Una vera educazione al servizio richiede un processo di auto-spoliazione difficile e spesso doloroso. Il problema principale del servizio è quello di essere la “strada” senza essere di ostacolo. E se esistono strumenti, tecniche e capacità da apprendere, questi sono anzitutto l’aratura del terreno, il taglio delle erbacce e la potatura dei rami, cioè l’eliminazione di tutto ciò che ostacola la crescita e lo sviluppo.
L’educazione al servizio non è un’educazione ad arricchirsi bensì a farsi volontariamente poveri; non a soddisfare se stessi bensì a svuotarsi, non a conquistare Dio bensì ad arrendersi al suo potere salvifico.

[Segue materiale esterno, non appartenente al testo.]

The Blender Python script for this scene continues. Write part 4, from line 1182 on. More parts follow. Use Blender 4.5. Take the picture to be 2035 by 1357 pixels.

Tutto questo è accettabile solo con grande fatica, nel mondo contemporaneo che parla dell’importanza del potere e dell’autorità. Eppure, è importante che in questo mondo ci sia ancora qualche voce a gridare che se c’è qualcosa di cui vantarsi, questa è soltanto la fragilità. La realizzazione di se stessi consiste nel vuoto, l’utilità nel divenire inutili, il potere nel perdere ogni potere. Ed è parte del nucleo del messaggio cristiano che Dio non si è mai rivelato come l’ “altro” che è potente, inavvicinabile nella sua onniscienza, onnipotenza e onnipresenza. Egli è venuto invece a noi in Gesù Cristo che “non considerò un tesoro geloso la sua uguaglianza con Dio ma spogliò se stesso... e divenendo simile agli uomini, apparso in forma umana, umiliò se stesso facendosi obbediente fino alla morte e alla morte di croce” (Fil 2, 6-8). È Dio stesso che rivela il moto della nostra vita spirituale.
Non è il moto dalla debolezza alla potenza ma il moto in cui abbiamo sempre meno paura, abbassiamo le nostre difese e ci apriamo sempre di più agli altri e al mondo, anche quando ciò conduce al dolore e alla morte.
(Henri J. M. Nouwen, Viaggio spirituale per l’uomo contemporaneo).